O importante é que você se divirta no momento de descrever o agraciado com o seu mimo, mesmo que você não tenha a oratória rococó dos sermões de um Reinaldo Azevedo.

Requintadas panelas para as varandas gourmet também são boníssimas ofertas na confraternização de fim de ano. Não vale cobrar ao colega paneleiro sobre o resultado do seu muito barulho por nada. Coisas da vida, coisas do país de Bruzundanga, está tudo na crônica do Lima Barreto dos anos 20 do século passado. Relaxa. Toma mais um espumante ou quem sabe uma catuaba – as festas de firmas nunca foram tão econômicas, passa a mortadela, faz favor.
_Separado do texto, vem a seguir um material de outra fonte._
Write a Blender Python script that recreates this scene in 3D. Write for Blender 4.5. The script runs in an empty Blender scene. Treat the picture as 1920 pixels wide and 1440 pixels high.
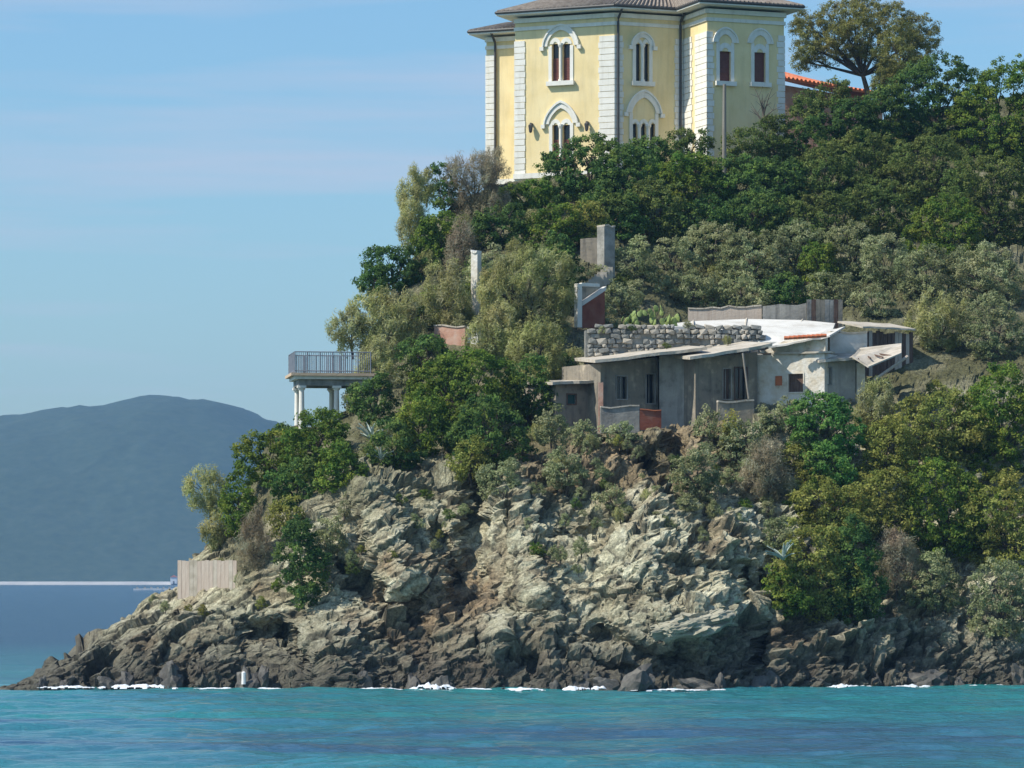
import bpy, math, random
import numpy as np
from mathutils import Vector

# ------------------------------------------------------------------ camera, sky, sun, exposure
sc = bpy.context.scene
col = sc.collection
F = 6800.0            # focal length in pixels of a 1920 wide frame
HOR = 1085.0          # row of the horizon
CH = 5.7              # camera height above the sea
cam = bpy.data.cameras.new('camera'); camo = bpy.data.objects.new('camera', cam); col.objects.link(camo)
camo.location = (0, 0, CH); camo.rotation_euler = (math.radians(90), 0, 0)
cam.sensor_width = 36; cam.lens = F / 1920 * 36; cam.shift_y = (HOR - 720) / 1920
cam.clip_start = 1; cam.clip_end = 20000
sc.camera = camo

SUN_AZ, SUN_EL = 70.0, 47.0      # azimuth: degrees to the left of the line from the cliff to the camera
a_, e_ = math.radians(SUN_AZ), math.radians(SUN_EL)
sdir = Vector((-math.sin(a_) * math.cos(e_), -math.cos(a_) * math.cos(e_), math.sin(e_)))
sun = bpy.data.lights.new('sun', 'SUN'); suno = bpy.data.objects.new('sun', sun); col.objects.link(suno)
sun.energy = 3.7; sun.angle = math.radians(0.53); sun.color = (1.0, 0.94, 0.84)
suno.rotation_euler = sdir.to_track_quat('Z', 'Y').to_euler(); suno.location = (-60, 60, 90)

world = bpy.data.worlds.new('World'); sc.world = world; world.use_nodes = True
wn, wl = world.node_tree.nodes, world.node_tree.links
wn.clear()
sky = wn.new('ShaderNodeTexSky'); sky.sky_type = 'NISHITA'; sky.sun_disc = False
sky.sun_elevation = e_; sky.sun_rotation = math.atan2(sdir.x, sdir.y)
sky.air_density = 1.3; sky.dust_density = 1.0; sky.ozone_density = 10.0; sky.altitude = 0
tc = wn.new('ShaderNodeTexCoord'); mp = wn.new('ShaderNodeMapping'); mp.inputs['Scale'].default_value = (1.6, 1.6, 22)
wl.new(tc.outputs['Generated'], mp.inputs['Vector'])
nz = wn.new('ShaderNodeTexNoise'); nz.inputs['Scale'].default_value = 2.3; nz.inputs['Detail'].default_value = 5; nz.inputs['Roughness'].default_value = 0.5
wl.new(mp.outputs['Vector'], nz.inputs['Vector'])
cr = wn.new('ShaderNodeMapRange'); cr.inputs['From Min'].default_value = 0.52; cr.inputs['From Max'].default_value = 0.74; cr.inputs['To Max'].default_value = 0.75
wl.new(nz.outputs['Fac'], cr.inputs['Value'])
tint = wn.new('ShaderNodeMix'); tint.data_type = 'RGBA'; tint.blend_type = 'MULTIPLY'; tint.inputs[0].default_value = 1.0
tint.inputs['B'].default_value = (0.90, 0.97, 0.93, 1)
wl.new(sky.outputs['Color'], tint.inputs['A'])
mx = wn.new('ShaderNodeMix'); mx.data_type = 'RGBA'
wl.new(cr.outputs['Result'], mx.inputs[0]); wl.new(tint.outputs['Result'], mx.inputs['A'])
mx.inputs['B'].default_value = (3.5, 3.7, 4.5, 1)
bg = wn.new('ShaderNodeBackground'); bg.inputs['Strength'].default_value = 0.112
wo = wn.new('ShaderNodeOutputWorld')
wl.new(mx.outputs['Result'], bg.inputs['Color']); wl.new(bg.outputs[0], wo.inputs['Surface'])
vs = sc.view_settings
vs.view_transform = 'Standard'; vs.look = 'None'; vs.exposure = 0.6; vs.gamma = 1.0; vs.use_curve_mapping = False
sc.render.engine = 'CYCLES'
sc.cycles.use_denoising = True
sc.cycles.max_bounces = 6; sc.cycles.transparent_max_bounces = 4; sc.cycles.volume_bounces = 0

# ------------------------------------------------------------------ helpers
rnd = random.Random(7)
def at(px, py, Y):
    return Vector(((px - 960) * Y / F, Y, CH + (HOR - py) * Y / F))
def zp(py, Y): return CH + (HOR - py) * Y / F
def xp(px, Y): return (px - 960) * Y / F

def _h(ix, iy, iz, s):
    with np.errstate(over='ignore'):
        h = (ix.astype(np.int64) * 374761393 + iy.astype(np.int64) * 668265263 + iz.astype(np.int64) * 1274126177 + s * 974711) & 0xffffffff
        h = ((h ^ (h >> 15)) * 2246822519) & 0xffffffff
        h = ((h ^ (h >> 13)) * 3266489917) & 0xffffffff
        h = h ^ (h >> 16)
    return h
def hf(ix, iy, iz, s): return _h(ix, iy, iz, s) / 4294967295.0
def vnoise(P, s=0):
    I = np.floor(P).astype(np.int64); f = P - I; u = f * f * f * (f * (f * 6 - 15) + 10)
    r = 0
    for dx in (0, 1):
        for dy in (0, 1):
            for dz in (0, 1):
                w = (u[:, 0] if dx else 1 - u[:, 0]) * (u[:, 1] if dy else 1 - u[:, 1]) * (u[:, 2] if dz else 1 - u[:, 2])
                r = r + w * hf(I[:, 0] + dx, I[:, 1] + dy, I[:, 2] + dz, s)
    return r * 2 - 1
def fbm(P, o=4, s=0):
    r = 0; a = 1; t = 0
    for k in range(o):
        r = r + a * vnoise(P * (2 ** k), s + k * 17); t += a; a *= 0.5
    return r / t
def voro(P, s=0, tilt=0.9):
    """faceted blocks: every cell is a randomly tilted plane. returns height, edge distance, cell hash"""
    I = np.floor(P).astype(np.int64); n = len(P)
    d1 = np.full(n, 9.0); d2 = np.full(n, 9.0); idx = np.zeros(n); fp = np.zeros((n, 3)); tv = np.zeros((n, 3))
    for dx in (-1, 0, 1):
        for dy in (-1, 0, 1):
            for dz in (-1, 0, 1):
                c = I + np.array((dx, dy, dz))
                f = np.stack([c[:, k] + hf(c[:, 0], c[:, 1], c[:, 2], s + k) for k in range(3)], 1)
                d = np.sqrt(((P - f) ** 2).sum(1))
                m = d < d1
                d2 = np.where(m, d1, np.minimum(d2, d)); d1 = np.where(m, d, d1)
                fp[m] = f[m]
                hh = np.stack([hf(c[m, 0], c[m, 1], c[m, 2], s + 5 + k) for k in range(4)], 1)
                tv[m] = hh[:, :3] * 2 - 1; idx[m] = hh[:, 3]
    return (idx * 2 - 1) * 0.6 + (tv * (P - fp)).sum(1) * tilt, d2 - d1, idx

def mesh_np(name, V, Fq, mat=None, smooth=False):
    me = bpy.data.meshes.new(name)
    V = np.asarray(V, dtype=np.float32); Fq = np.asarray(Fq, dtype=np.int32)
    k = Fq.shape[1]
    me.vertices.add(len(V)); me.vertices.foreach_set('co', V.ravel())
    me.loops.add(Fq.size); me.loops.foreach_set('vertex_index', Fq.ravel())
    me.polygons.add(len(Fq)); me.polygons.foreach_set('loop_start', np.arange(0, Fq.size, k, dtype=np.int32))
    me.polygons.foreach_set('use_smooth', np.full(len(Fq), smooth))
    me.update(calc_edges=True)
    if mat: me.materials.append(mat)
    return me

def org(o):
    v = Vector((0, 0, 0))
    while o is not None:
        v += o.location; o = o.parent
    return v
def tag(o, label=None, cat=None, group=None, kind=None):
    if label: o['label'] = label
    if cat: o['category'] = cat
    if group: o['group'] = group
    if kind: o['kind'] = kind
    return o
def empty(name, loc, label=None, cat=None, group=None):
    o = bpy.data.objects.new(name, None); col.objects.link(o); o.location = loc
    o.empty_display_size = 0.3
    return tag(o, label, cat, group)
def put(name, me, loc, parent=None, rot=None, scale=None):
    o = bpy.data.objects.new(name, me); col.objects.link(o)
    if parent is not None: o.parent = parent; o.location = Vector(loc) - org(parent)
    else: o.location = loc
    if rot: o.rotation_euler = rot
    if scale: o.scale = scale
    return o

class MB:
    def __init__(s): s.v = []; s.f = []
    def poly(s, pts, faces):
        b = len(s.v); s.v += [Vector(p) for p in pts]; s.f += [[b + i for i in f] for f in faces]; return s
    def hexa(s, p):   # 8 points: bottom 4 ccw, top 4
        return s.poly(p, [(3, 2, 1, 0), (4, 5, 6, 7), (0, 1, 5, 4), (1, 2, 6, 5), (2, 3, 7, 6), (3, 0, 4, 7)])
    def prism(s, pts, vec):
        n = len(pts); vec = Vector(vec); P = [Vector(p) for p in pts] + [Vector(p) + vec for p in pts]
        return s.poly(P, [list(range(n))[::-1], list(range(n, 2 * n))] + [(i, (i + 1) % n, n + (i + 1) % n, n + i) for i in range(n)])
    def tube(s, pts, rad, n=6):
        pts = [Vector(p) for p in pts]; rings = []
        if not isinstance(rad, (list, tuple)): rad = [rad] * len(pts)
        for i, p in enumerate(pts):
            d = (pts[min(i + 1, len(pts) - 1)] - pts[max(i - 1, 0)]).normalized()
            a = d.orthogonal().normalized() if abs(d.z) > 0.95 else d.cross(Vector((0, 0, 1))).normalized()
            b = d.cross(a)
            rings.append([p + (a * math.cos(2 * math.pi * k / n) + b * math.sin(2 * math.pi * k / n)) * rad[i] for k in range(n)])
        P = [q for r in rings for q in r]
        fs = [(i * n + k, i * n + (k + 1) % n, (i + 1) * n + (k + 1) % n, (i + 1) * n + k) for i in range(len(pts) - 1) for k in range(n)]
        fs += [list(range(n))[::-1], [(len(pts) - 1) * n + k for k in range(n)]]
        return s.poly(P, fs)
    def build(s, name, mat, parent=None, smooth=False, loc=None):
        base = org(parent) if parent is not None else (Vector(loc) if loc is not None else Vector((0, 0, 0)))
        me = bpy.data.meshes.new(name); me.from_pydata([v - base for v in s.v], [], s.f); me.update()
        if smooth: me.polygons.foreach_set('use_smooth', [True] * len(me.polygons))
        me.materials.append(mat)
        o = bpy.data.objects.new(name, me); col.objects.link(o)
        if parent is not None: o.parent = parent
        elif loc is not None: o.location = loc
        return o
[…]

No amigo secreto em família, tudo é mais delicado, embora você tenha a garantia de que os laços sanguíneos são para sempre. Não economize nos pixulecos para agradar o tiozão reaça com um belo pulôver à moda João Dória Jr. Você, amiga vermelha, irá receber, por ironia e sacanagem da história, a biografia do juiz Sérgio Moro. Sem o selo de troca. Presente da tia que vai ao êxtase, qual uma Santa Teresa, diante do meritíssimo da Operação Lava Jato.

"O importante é que você se divirta no momento de descrever o agraciado com o seu mimo, mesmo que você não tenha a oratória rococó dos sermões de um Reinaldo Azevedo"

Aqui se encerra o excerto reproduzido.